MANILA, OCTOBER 24, 2006
(STAR) By Des Ferriols - Finance officials finally admitted yesterday that the budget deficit would be below target this year, paving the way for what could be a significant reduction in borrowing in 2007.

The Bureau of Treasury (BTr) said yesterday that based on the spending and revenue performance for the first nine months of the year, the government would outperform its deficit target this year even with the supplemental budget approved by Congress.

Government officials have been careful not to spur market expectations but according to National Treasurer Omar Cruz, the momentum of the first three quarters was likely to carry over to the last quarter of the year.

"One thing is clear and that is the fact that we will be ahead of our program," Cruz said adding that "we cannot pick a specific number because that is less easy to predict."

Even with the P46.4-billion supplemental budget approved for spending in the last quarter, Cruz expressed optimism that the budget had enough room for spending to go up and still stay below the deficit ceiling.

According to Cruz, the Development Budget Coordinating Committee (DBCC) was already in the process of finalizing the fiscal budget for 2007 which would ultimately determine the government’s borrowing program.

"The market will be shocked at the degree of reduction in our borrowing program next year," he said. "We are not changing the bottom line, specifically keeping the deficit at P63 billion. But borrowing will go down," Cruz said.

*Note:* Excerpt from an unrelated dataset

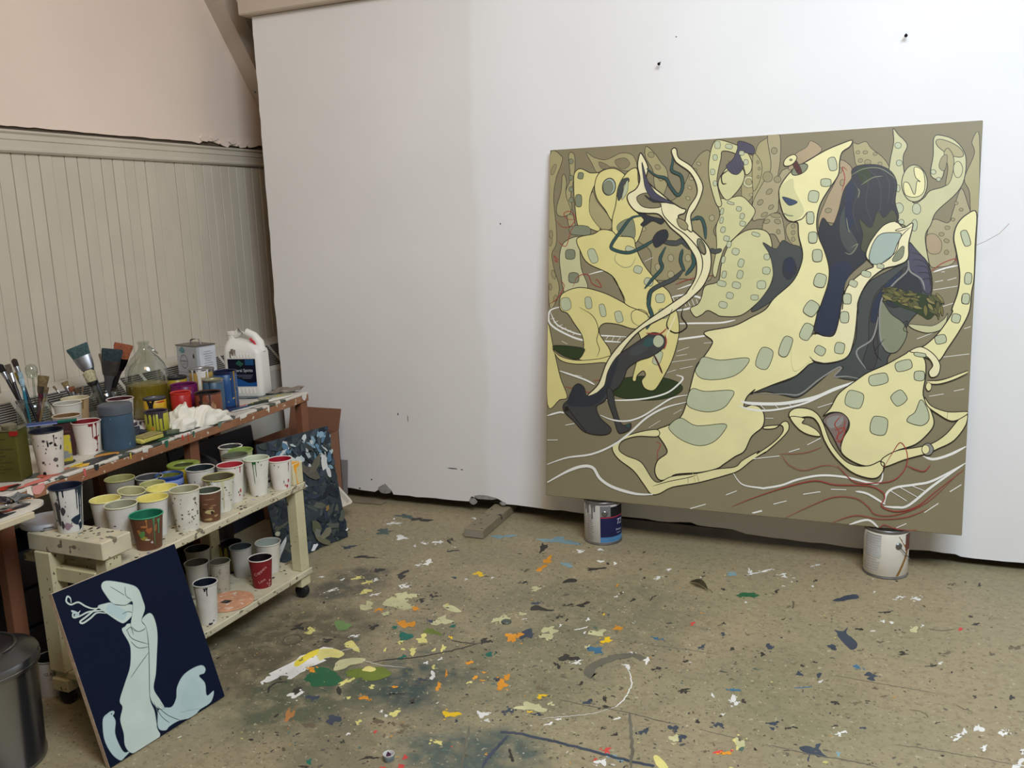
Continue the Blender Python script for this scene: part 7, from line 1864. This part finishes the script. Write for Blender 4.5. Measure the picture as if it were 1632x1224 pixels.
t = thing('plastic_tool', 'blue and green plastic scraper lying across the maroon carton', 'scraper', (-2.622, 2.078, ZB + .1155), R(48))
MB().box(-.10, .0, -.014, .014, 0, .008, b=.002).build('blue_blade', mat((48, 66, 120), .4), t)
MB().box(0, .06, -.012, .012, 0, .009, b=.002).build('green_grip', mat((18, 96, 80), .4), t)
MB().box(-.11, .0, -.020, -.014, 0, .004, b=.001).build('pale_edge', mat((130, 140, 180), .4), t)

# rag, cloth, sponge, palette lids, knives
def crumple(name, label, cat, loc, rz, sx, sy, hgt, m, seed, nx=44, ny=32, folds=5.0):
    rng = random.Random(seed)
    ph = [rng.uniform(0, 6.28) for _ in range(12)]
    vs, fs = [], []
    for j in range(ny + 1):
        for i in range(nx + 1):
            u, v = i / nx * 2 - 1, j / ny * 2 - 1
            rr = math.sqrt(u * u * .9 + v * v * .9)
            e = 1 + .16 * math.sin(3 * math.atan2(v, u) + ph[0]) + .10 * math.sin(5 * math.atan2(v, u) + ph[1])
            dome = max(0, 1 - (rr / 1.15) ** 2)
            a = u * folds * .8 + v * folds * .45 + .9 * math.sin(v * 3 + ph[2]) + .6 * math.sin(u * 4 + ph[3])
            b = u * folds * .5 - v * folds * .9 + .8 * math.sin(u * 3 + ph[4])
            f = .55 + .30 * (1 - abs(math.sin(a))) ** 1.0 + .25 * (1 - abs(math.sin(b + ph[5]))) + .10 * math.sin(7 * u + 5 * v + ph[6])
            z = hgt * dome * f + .004 + .006 * (1 - abs(math.sin(a * 1.3))) * (1 - dome * .5)
            x = u * sx * e + .012 * math.sin(a + ph[7]); y = v * sy * e + .012 * math.sin(b + ph[8])
            vs.append((x, y, z))
    for j in range(ny):
        for i in range(nx):
            k = j * (nx + 1) + i; fs.append((k, k + 1, k + nx + 2, k + nx + 1))
    o = MB().add(vs, fs).build(name, m, None, smooth=False, loc=loc, rot=(0, 0, rz))
    for p in o.data.polygons: p.use_smooth = True
    mod = o.modifiers.new('thickness', 'SOLIDIFY'); mod.thickness = .0015; mod.offset = 1
    return tag(o, label, cat)
from mathutils import noise as mnoise
def cloth_heap(name, label, lumps, m, seed):
    """heap of crumpled cloth: overlapping lumps creased by ridged noise; lumps = (x, y, rx, ry, height, turn)"""
    vs, fs = [], []
    for li, (x, y, rx, ry, hh, tr0) in enumerate(lumps):
        nu, nv = 72, 26; o = len(vs)
        for j in range(nv + 1):
            ph = j / nv * math.pi * .5
            for i in range(nu):
                th = 2 * math.pi * i / nu
                d = Vector((math.cos(th) * math.cos(ph), math.sin(th) * math.cos(ph), math.sin(ph)))
                p = Vector((d.x * .55 + d.y * .5, d.y * 1.5 - d.x * 1.2, d.z * .9)) * 0.95 + Vector((seed * 3.1 + li * 7.7, li * 2.3, seed))
                rid = 1 - abs(mnoise.noise(p)) * 2
                rid2 = 1 - abs(mnoise.noise(p * 1.9 + Vector((4, 1, 7)))) * 2
                e = .74 + .30 * rid + .07 * rid2
                a = d.x * rx * e; b = d.y * ry * e; z = max(0.0, d.z * hh * e) + (.003 if j else 0)
                vs.append((x + a * math.cos(tr0) - b * math.sin(tr0), y + a * math.sin(tr0) + b * math.cos(tr0), z))
        for j in range(nv):
            for i in range(nu):
                i2 = (i + 1) % nu; fs.append((o + j * nu + i, o + j * nu + i2, o + (j + 1) * nu + i2, o + (j + 1) * nu + i))
    o = MB().add(vs, fs).build(name, m, None, loc=(0, 0, ZB + .001), smooth=False)
    for p in o.data.polygons: p.use_smooth = True
    return tag(o, label, 'rag')
RAGM = mat((228, 222, 208), .9, var=.03, scale=12, bump=.15, bscale=120)
cloth_heap('rag', 'crumpled white rag on the bench in front of the paint cans', ((-2.515, 2.545, .070, .060, .092, 1.9), (-2.495, 2.515, .062, .060, .052, .9), (-2.475, 2.600, .075, .046, .066, 1.5), (-2.458, 2.665, .062, .030, .040, 1.4)), RAGM, 2)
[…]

The government slipped back into deficit in September but stayed way below its quarterly deficit target as expenditures lagged far behind revenue collections.

Operating under the re-enacted 2005 budget, the National Government has been consistently outperforming its original 2006 fiscal targets, containing its budget deficit well below the target as expenditures continued to tighten despite the increase in revenues.

The slowdown in public spending has worried investors and credit rating agencies who expressed fears that the inability to implement critical infrastructure and social services programs would eat into the growth momentum.

Under the re-enacted budget scenario, the country’s gross domestic product (GDP) was projected to grow by 5.3 percent, compared with the projected growth rate of 5.7 to six percent had Congress passed the 2006 budget.